Jim, who represents around 340 000 workers in the metals sector, called for an end to liberalised trade, which he said caused huge dumping of products from China and elsewhere and had shut South Africans out of jobs.

He slammed government for not imposing export tax on the country’s minerals and for not banning the exportation of scrap, adding that this had led to the closure of foundries and the loss of many jobs.

“The structure remains the same as it was under apartheid . . . the same dependence on exporting raw minerals, the same enslavement to the Minerals Energy Finance complex. It is the African National Congress (ANC) and [South African Communist Party] which are investing in improving the railway lines to Richards Bay so that more of our minerals can be exported.”

Numsa is at loggerheads with the ANC and Cosatu, accusing them of imposing policies that are not in the interests of the poor and the working class.

Cosatu last week turned down a request from Numsa to hold a special national con- gress to discuss the state of the labour feder-ation and Numsa’s accusation that Cosatu had failed to implement resolutions that it had made.

Jim told the Cape Town Press Club that he was prepared to take the Cosatu leadership to court to contest the refusal to hold a special national congress.

“The leadership is not acting decisively in the interests of the working class. “Our leadership is leading the country in the wrong direction.”

Jim said Numsa was not prepared to bow to pressure to vote for the ANC in the upcoming elections.

He accused Cosatu of sending supporters into its plants at night to get Numsa workers to revolt against their decision not to back the ANC.

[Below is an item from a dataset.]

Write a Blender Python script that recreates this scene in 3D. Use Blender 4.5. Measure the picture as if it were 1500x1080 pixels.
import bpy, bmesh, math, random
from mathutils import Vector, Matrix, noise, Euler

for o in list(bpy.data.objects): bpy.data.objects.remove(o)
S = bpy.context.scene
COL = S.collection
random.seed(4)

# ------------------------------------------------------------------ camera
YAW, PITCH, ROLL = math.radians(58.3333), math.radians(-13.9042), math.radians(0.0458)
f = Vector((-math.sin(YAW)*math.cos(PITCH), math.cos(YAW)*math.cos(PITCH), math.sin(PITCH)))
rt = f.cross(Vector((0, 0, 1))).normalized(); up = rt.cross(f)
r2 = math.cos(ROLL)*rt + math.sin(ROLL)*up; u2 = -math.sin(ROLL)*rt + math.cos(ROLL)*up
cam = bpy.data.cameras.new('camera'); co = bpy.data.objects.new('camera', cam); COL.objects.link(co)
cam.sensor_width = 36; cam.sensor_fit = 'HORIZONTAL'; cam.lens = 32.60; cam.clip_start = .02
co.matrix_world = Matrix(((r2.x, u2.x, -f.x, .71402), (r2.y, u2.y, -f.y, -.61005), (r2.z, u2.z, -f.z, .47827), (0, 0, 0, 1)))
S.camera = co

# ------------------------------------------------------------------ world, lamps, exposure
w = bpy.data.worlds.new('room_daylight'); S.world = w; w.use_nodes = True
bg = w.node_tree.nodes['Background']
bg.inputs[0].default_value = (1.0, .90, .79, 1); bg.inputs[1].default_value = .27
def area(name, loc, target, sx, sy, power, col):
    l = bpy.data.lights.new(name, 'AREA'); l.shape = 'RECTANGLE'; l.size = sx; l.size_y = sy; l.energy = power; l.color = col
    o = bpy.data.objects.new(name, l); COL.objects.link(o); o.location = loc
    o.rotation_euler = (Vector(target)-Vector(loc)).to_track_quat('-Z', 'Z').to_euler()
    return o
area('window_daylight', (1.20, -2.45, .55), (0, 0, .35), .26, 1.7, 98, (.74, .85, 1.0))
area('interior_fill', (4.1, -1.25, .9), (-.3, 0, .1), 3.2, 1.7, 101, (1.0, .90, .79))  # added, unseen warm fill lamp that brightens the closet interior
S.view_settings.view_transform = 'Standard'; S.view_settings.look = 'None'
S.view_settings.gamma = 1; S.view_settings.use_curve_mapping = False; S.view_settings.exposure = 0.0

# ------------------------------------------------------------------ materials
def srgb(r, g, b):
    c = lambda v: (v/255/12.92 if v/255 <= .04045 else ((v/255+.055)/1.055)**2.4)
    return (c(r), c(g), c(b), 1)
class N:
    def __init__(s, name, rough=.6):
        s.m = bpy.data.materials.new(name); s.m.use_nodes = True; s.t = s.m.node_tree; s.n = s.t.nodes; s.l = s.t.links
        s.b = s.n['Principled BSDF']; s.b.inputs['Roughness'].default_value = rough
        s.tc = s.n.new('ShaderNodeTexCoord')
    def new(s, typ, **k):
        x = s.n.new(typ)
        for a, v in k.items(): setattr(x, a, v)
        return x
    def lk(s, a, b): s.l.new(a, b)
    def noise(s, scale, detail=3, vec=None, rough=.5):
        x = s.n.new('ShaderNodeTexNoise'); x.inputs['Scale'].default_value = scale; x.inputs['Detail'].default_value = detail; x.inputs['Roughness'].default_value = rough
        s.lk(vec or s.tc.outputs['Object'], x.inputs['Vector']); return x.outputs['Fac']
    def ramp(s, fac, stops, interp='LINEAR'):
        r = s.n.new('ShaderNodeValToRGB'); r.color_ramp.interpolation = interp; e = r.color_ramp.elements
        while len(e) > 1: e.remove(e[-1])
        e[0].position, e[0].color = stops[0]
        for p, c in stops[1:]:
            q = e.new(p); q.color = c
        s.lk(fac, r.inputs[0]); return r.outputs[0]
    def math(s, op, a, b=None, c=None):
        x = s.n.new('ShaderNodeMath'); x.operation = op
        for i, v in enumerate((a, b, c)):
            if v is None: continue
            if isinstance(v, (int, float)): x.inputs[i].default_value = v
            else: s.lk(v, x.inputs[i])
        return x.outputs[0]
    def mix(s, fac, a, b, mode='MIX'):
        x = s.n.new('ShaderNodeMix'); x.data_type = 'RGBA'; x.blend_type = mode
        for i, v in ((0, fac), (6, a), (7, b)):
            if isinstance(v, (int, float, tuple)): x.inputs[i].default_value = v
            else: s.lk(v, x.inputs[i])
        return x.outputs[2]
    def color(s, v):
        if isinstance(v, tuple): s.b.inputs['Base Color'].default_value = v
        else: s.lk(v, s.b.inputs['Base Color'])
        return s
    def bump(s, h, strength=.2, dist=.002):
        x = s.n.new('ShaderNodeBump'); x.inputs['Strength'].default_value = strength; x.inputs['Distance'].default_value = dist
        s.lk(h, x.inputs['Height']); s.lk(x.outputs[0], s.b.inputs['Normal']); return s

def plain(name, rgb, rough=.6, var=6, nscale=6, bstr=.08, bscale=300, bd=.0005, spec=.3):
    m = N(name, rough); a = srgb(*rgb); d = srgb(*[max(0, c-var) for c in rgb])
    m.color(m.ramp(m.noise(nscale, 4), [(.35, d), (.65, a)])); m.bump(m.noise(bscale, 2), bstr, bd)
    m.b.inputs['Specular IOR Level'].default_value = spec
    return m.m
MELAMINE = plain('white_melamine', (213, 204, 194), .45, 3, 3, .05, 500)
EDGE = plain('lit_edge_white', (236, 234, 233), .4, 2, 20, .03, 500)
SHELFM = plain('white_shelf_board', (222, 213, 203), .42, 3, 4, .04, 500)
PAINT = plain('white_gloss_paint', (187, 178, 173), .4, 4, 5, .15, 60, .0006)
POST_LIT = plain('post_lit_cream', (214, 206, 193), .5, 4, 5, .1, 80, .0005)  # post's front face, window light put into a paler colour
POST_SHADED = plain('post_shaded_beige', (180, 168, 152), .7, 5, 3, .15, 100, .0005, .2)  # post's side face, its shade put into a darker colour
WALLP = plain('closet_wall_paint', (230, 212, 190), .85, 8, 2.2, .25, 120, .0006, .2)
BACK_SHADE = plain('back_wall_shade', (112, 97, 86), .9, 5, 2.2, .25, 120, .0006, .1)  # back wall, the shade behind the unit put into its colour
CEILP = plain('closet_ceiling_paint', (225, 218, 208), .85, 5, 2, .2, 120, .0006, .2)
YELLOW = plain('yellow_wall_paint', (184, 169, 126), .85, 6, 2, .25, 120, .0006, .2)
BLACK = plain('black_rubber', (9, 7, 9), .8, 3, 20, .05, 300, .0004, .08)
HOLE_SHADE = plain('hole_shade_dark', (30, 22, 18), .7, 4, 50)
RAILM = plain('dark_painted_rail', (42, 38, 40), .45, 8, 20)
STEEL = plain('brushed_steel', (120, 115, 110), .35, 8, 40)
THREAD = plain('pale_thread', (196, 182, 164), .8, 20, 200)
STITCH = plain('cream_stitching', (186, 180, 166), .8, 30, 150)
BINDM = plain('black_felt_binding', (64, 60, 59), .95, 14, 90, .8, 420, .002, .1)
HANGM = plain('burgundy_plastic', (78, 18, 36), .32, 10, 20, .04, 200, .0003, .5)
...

“You can’t have a vote by force. You have to win the hearts and minds of the people.”

Jim said he had told his union members that they were free to vote for any political party, but hinted that it could consider calling on members not to vote for the ANC.

“It’s really tempting.”

He said Numsa was not tied to Cosatu and would have the means to start a breakaway federation, if it came to that.

Numsa has announced that it will embark on rolling mass action on February 26.

“We are calling on the working class and the poor of South Africa to demonstrate in their numbers on February 26, that we have had enough. The nation must be protected from those who are destroying it.”